Councilman Sonny Putter announced April 11 that he will not seek re-election this year, ending his 17-year stay on the City Council.

Sonny Putter

Putter was elected to the council in 1994, and he was re-elected in 1995, 1999, 2003 and 2007. He also served as mayor from 2000-2001. Putter sits in Position 4 on the council.

Putter said he decided not to run for re-election based on the direction the council is taking the city.

“We’ve got a less collegial, more corrosive atmosphere on the City Council,” he said. “Going forward, I didn’t think I could make a difference.”

He cited specific concerns with the stance the council has taken with respect to the city’s downtown area, as it directed the Planning Commission to explore changes to development codes without altering the comprehensive plan or the community business center plan, which detail the long-term vision for the city.

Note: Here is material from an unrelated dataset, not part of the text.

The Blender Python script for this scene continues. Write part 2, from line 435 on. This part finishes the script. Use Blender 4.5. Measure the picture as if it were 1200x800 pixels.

However, Putter announced the news in an email, acknowledging the progress the city has made since its 1994 incorporation.

“Newcastle is now ‘on the map,’” he wrote. “We have become a highly desirable place to live, all the while maintaining the green canopy of parks and open spaces that characterizes our community.

“Newcastle residents feel a sense of place, a sense of belonging to a real community of neighbors. Now, when we tell people that we live in Newcastle, they often respond, ‘Oh, you live in Newcastle,’ with eyebrows raised in admiration.”

Regionally, Putter is one of the city’s two representatives in the Eastside Transportation Partnership, of which he is vice chair. He was also elected to serve as chair of the Suburban Cities Association’s Public Issues Committee in 2011.

Putter is Newcastle’s representative on the Eastside Corridor Tolling Study Executive Advisory Group, and he was a member of the I-405 Corridor Program Executive Committee.

In addition, he serves as a member of the Puget Sound Regional Council’s Executive Board and on the Metropolitan King County Regional Policy Committee. He previously served as a member of the Metropolitan King County Regional Water Quality Committee, the Regional Transit Committee and the King County Jail Advisory Committee.

Furthermore, from 2002-2004, Putter was co-chair of the Suburban Cities Intercity Cooperation Policy Board and a member of the organization’s executive committee, according to the Newcastle city website. In 2005, he was elected vice chair of the Suburban Cities Association’s Public Issues Committee.

* Councilwoman Carol Simpson filed paperwork with the state Public Disclosure Commission April 2, which is often a precursor to running for re-election.

* This story contains corrected information.